··· Information shown ···

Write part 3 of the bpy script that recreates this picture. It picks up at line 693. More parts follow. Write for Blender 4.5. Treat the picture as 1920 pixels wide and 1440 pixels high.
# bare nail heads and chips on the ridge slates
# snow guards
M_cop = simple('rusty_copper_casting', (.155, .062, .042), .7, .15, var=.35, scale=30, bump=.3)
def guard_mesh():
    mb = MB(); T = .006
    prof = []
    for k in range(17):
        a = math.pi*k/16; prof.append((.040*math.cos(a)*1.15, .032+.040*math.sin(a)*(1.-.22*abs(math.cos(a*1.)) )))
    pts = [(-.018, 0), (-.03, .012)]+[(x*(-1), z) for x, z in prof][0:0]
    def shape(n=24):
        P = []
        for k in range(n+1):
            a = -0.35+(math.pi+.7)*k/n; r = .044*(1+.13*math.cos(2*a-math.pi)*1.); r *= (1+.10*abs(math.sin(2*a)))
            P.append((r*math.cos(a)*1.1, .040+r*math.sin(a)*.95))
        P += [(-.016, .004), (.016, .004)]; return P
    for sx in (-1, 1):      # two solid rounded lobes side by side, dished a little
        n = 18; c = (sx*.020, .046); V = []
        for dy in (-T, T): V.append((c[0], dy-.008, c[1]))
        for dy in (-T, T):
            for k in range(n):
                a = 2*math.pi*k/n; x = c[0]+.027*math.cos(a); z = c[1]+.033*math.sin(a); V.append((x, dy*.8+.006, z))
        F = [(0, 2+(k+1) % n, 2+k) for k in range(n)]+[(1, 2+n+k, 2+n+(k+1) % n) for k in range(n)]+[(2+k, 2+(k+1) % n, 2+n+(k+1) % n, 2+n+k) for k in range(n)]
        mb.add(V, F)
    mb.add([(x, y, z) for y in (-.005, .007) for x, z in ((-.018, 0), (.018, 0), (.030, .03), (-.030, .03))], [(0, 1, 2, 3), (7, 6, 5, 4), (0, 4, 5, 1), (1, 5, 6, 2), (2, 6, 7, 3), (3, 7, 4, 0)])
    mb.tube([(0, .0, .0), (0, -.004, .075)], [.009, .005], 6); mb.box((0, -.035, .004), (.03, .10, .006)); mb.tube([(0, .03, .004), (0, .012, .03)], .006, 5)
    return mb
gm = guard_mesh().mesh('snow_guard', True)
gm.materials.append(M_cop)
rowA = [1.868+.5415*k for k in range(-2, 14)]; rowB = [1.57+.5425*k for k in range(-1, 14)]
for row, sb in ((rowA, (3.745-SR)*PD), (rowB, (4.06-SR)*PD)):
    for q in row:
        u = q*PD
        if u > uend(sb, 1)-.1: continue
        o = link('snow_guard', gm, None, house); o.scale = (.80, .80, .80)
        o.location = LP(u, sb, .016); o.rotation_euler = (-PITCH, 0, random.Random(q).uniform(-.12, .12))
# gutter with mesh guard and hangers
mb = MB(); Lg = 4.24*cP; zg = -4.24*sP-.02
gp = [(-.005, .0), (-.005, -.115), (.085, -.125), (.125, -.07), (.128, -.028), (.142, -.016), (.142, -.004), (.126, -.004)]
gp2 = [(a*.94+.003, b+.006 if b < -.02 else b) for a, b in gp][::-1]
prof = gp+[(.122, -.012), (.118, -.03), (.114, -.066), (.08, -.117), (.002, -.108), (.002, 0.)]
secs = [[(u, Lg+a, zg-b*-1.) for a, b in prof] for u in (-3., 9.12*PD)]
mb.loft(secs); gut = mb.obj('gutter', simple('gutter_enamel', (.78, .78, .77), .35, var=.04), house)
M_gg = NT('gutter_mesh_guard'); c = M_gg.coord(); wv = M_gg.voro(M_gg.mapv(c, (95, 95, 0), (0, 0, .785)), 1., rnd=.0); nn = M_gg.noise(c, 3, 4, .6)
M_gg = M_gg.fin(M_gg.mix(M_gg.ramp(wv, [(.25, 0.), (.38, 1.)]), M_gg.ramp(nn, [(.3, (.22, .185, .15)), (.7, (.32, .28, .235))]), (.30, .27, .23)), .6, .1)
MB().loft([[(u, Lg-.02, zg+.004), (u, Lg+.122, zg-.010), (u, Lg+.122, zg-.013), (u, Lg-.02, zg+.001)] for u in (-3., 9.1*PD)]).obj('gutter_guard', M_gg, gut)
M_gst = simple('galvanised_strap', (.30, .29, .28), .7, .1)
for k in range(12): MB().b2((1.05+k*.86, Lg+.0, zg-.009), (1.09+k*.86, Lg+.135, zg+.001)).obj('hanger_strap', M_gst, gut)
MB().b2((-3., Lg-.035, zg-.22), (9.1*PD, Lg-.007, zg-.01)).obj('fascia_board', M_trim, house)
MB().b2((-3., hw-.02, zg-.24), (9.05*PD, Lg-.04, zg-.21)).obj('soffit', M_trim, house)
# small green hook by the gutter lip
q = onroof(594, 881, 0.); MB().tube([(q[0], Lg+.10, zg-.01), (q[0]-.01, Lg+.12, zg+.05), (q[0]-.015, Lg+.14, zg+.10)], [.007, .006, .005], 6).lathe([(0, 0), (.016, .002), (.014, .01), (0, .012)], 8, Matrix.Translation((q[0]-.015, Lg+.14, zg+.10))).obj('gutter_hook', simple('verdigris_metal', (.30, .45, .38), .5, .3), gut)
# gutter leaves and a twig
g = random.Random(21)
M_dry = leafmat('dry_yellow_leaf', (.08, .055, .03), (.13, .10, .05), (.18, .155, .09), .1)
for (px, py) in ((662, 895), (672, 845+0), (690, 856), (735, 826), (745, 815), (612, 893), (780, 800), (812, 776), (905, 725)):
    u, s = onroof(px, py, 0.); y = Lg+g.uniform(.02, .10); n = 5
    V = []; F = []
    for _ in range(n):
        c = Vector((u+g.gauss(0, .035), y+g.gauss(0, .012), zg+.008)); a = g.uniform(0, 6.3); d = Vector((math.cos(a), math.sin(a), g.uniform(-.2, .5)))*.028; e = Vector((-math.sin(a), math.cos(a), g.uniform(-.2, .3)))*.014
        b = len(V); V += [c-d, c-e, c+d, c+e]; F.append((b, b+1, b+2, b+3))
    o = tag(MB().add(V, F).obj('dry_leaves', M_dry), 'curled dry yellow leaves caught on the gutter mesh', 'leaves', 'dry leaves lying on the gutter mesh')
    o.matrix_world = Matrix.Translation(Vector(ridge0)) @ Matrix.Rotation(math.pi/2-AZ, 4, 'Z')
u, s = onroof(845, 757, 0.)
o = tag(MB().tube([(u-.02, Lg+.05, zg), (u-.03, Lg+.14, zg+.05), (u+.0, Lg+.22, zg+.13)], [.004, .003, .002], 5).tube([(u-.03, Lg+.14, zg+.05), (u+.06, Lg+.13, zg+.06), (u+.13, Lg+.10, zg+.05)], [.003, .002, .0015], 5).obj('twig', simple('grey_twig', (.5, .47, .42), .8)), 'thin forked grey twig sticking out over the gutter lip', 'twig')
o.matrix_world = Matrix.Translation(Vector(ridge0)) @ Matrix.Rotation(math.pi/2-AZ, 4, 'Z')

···

-- Directive --
Restate the listing above word for word.

-- Result below --
Write part 3 of the bpy script that recreates this picture. It picks up at line 693. More parts follow. Write for Blender 4.5. Treat the picture as 1920 pixels wide and 1440 pixels high.
# bare nail heads and chips on the ridge slates
# snow guards
M_cop = simple('rusty_copper_casting', (.155, .062, .042), .7, .15, var=.35, scale=30, bump=.3)
def guard_mesh():
    mb = MB(); T = .006
    prof = []
    for k in range(17):
        a = math.pi*k/16; prof.append((.040*math.cos(a)*1.15, .032+.040*math.sin(a)*(1.-.22*abs(math.cos(a*1.)) )))
    pts = [(-.018, 0), (-.03, .012)]+[(x*(-1), z) for x, z in prof][0:0]
    def shape(n=24):
        P = []
        for k in range(n+1):
            a = -0.35+(math.pi+.7)*k/n; r = .044*(1+.13*math.cos(2*a-math.pi)*1.); r *= (1+.10*abs(math.sin(2*a)))
            P.append((r*math.cos(a)*1.1, .040+r*math.sin(a)*.95))
        P += [(-.016, .004), (.016, .004)]; return P
    for sx in (-1, 1):      # two solid rounded lobes side by side, dished a little
        n = 18; c = (sx*.020, .046); V = []
        for dy in (-T, T): V.append((c[0], dy-.008, c[1]))
        for dy in (-T, T):
            for k in range(n):
                a = 2*math.pi*k/n; x = c[0]+.027*math.cos(a); z = c[1]+.033*math.sin(a); V.append((x, dy*.8+.006, z))
        F = [(0, 2+(k+1) % n, 2+k) for k in range(n)]+[(1, 2+n+k, 2+n+(k+1) % n) for k in range(n)]+[(2+k, 2+(k+1) % n, 2+n+(k+1) % n, 2+n+k) for k in range(n)]
        mb.add(V, F)
    mb.add([(x, y, z) for y in (-.005, .007) for x, z in ((-.018, 0), (.018, 0), (.030, .03), (-.030, .03))], [(0, 1, 2, 3), (7, 6, 5, 4), (0, 4, 5, 1), (1, 5, 6, 2), (2, 6, 7, 3), (3, 7, 4, 0)])
    mb.tube([(0, .0, .0), (0, -.004, .075)], [.009, .005], 6); mb.box((0, -.035, .004), (.03, .10, .006)); mb.tube([(0, .03, .004), (0, .012, .03)], .006, 5)
    return mb
gm = guard_mesh().mesh('snow_guard', True)
gm.materials.append(M_cop)
rowA = [1.868+.5415*k for k in range(-2, 14)]; rowB = [1.57+.5425*k for k in range(-1, 14)]
for row, sb in ((rowA, (3.745-SR)*PD), (rowB, (4.06-SR)*PD)):
    for q in row:
        u = q*PD
        if u > uend(sb, 1)-.1: continue
        o = link('snow_guard', gm, None, house); o.scale = (.80, .80, .80)
        o.location = LP(u, sb, .016); o.rotation_euler = (-PITCH, 0, random.Random(q).uniform(-.12, .12))
# gutter with mesh guard and hangers
mb = MB(); Lg = 4.24*cP; zg = -4.24*sP-.02
gp = [(-.005, .0), (-.005, -.115), (.085, -.125), (.125, -.07), (.128, -.028), (.142, -.016), (.142, -.004), (.126, -.004)]
gp2 = [(a*.94+.003, b+.006 if b < -.02 else b) for a, b in gp][::-1]
prof = gp+[(.122, -.012), (.118, -.03), (.114, -.066), (.08, -.117), (.002, -.108), (.002, 0.)]
secs = [[(u, Lg+a, zg-b*-1.) for a, b in prof] for u in (-3., 9.12*PD)]
mb.loft(secs); gut = mb.obj('gutter', simple('gutter_enamel', (.78, .78, .77), .35, var=.04), house)
M_gg = NT('gutter_mesh_guard'); c = M_gg.coord(); wv = M_gg.voro(M_gg.mapv(c, (95, 95, 0), (0, 0, .785)), 1., rnd=.0); nn = M_gg.noise(c, 3, 4, .6)
M_gg = M_gg.fin(M_gg.mix(M_gg.ramp(wv, [(.25, 0.), (.38, 1.)]), M_gg.ramp(nn, [(.3, (.22, .185, .15)), (.7, (.32, .28, .235))]), (.30, .27, .23)), .6, .1)
MB().loft([[(u, Lg-.02, zg+.004), (u, Lg+.122, zg-.010), (u, Lg+.122, zg-.013), (u, Lg-.02, zg+.001)] for u in (-3., 9.1*PD)]).obj('gutter_guard', M_gg, gut)
M_gst = simple('galvanised_strap', (.30, .29, .28), .7, .1)
for k in range(12): MB().b2((1.05+k*.86, Lg+.0, zg-.009), (1.09+k*.86, Lg+.135, zg+.001)).obj('hanger_strap', M_gst, gut)
MB().b2((-3., Lg-.035, zg-.22), (9.1*PD, Lg-.007, zg-.01)).obj('fascia_board', M_trim, house)
MB().b2((-3., hw-.02, zg-.24), (9.05*PD, Lg-.04, zg-.21)).obj('soffit', M_trim, house)
# small green hook by the gutter lip
q = onroof(594, 881, 0.); MB().tube([(q[0], Lg+.10, zg-.01), (q[0]-.01, Lg+.12, zg+.05), (q[0]-.015, Lg+.14, zg+.10)], [.007, .006, .005], 6).lathe([(0, 0), (.016, .002), (.014, .01), (0, .012)], 8, Matrix.Translation((q[0]-.015, Lg+.14, zg+.10))).obj('gutter_hook', simple('verdigris_metal', (.30, .45, .38), .5, .3), gut)
# gutter leaves and a twig
g = random.Random(21)
M_dry = leafmat('dry_yellow_leaf', (.08, .055, .03), (.13, .10, .05), (.18, .155, .09), .1)
for (px, py) in ((662, 895), (672, 845+0), (690, 856), (735, 826), (745, 815), (612, 893), (780, 800), (812, 776), (905, 725)):
    u, s = onroof(px, py, 0.); y = Lg+g.uniform(.02, .10); n = 5
    V = []; F = []
    for _ in range(n):
        c = Vector((u+g.gauss(0, .035), y+g.gauss(0, .012), zg+.008)); a = g.uniform(0, 6.3); d = Vector((math.cos(a), math.sin(a), g.uniform(-.2, .5)))*.028; e = Vector((-math.sin(a), math.cos(a), g.uniform(-.2, .3)))*.014
        b = len(V); V += [c-d, c-e, c+d, c+e]; F.append((b, b+1, b+2, b+3))
    o = tag(MB().add(V, F).obj('dry_leaves', M_dry), 'curled dry yellow leaves caught on the gutter mesh', 'leaves', 'dry leaves lying on the gutter mesh')
    o.matrix_world = Matrix.Translation(Vector(ridge0)) @ Matrix.Rotation(math.pi/2-AZ, 4, 'Z')
u, s = onroof(845, 757, 0.)
o = tag(MB().tube([(u-.02, Lg+.05, zg), (u-.03, Lg+.14, zg+.05), (u+.0, Lg+.22, zg+.13)], [.004, .003, .002], 5).tube([(u-.03, Lg+.14, zg+.05), (u+.06, Lg+.13, zg+.06), (u+.13, Lg+.10, zg+.05)], [.003, .002, .0015], 5).obj('twig', simple('grey_twig', (.5, .47, .42), .8)), 'thin forked grey twig sticking out over the gutter lip', 'twig')
o.matrix_world = Matrix.Translation(Vector(ridge0)) @ Matrix.Rotation(math.pi/2-AZ, 4, 'Z')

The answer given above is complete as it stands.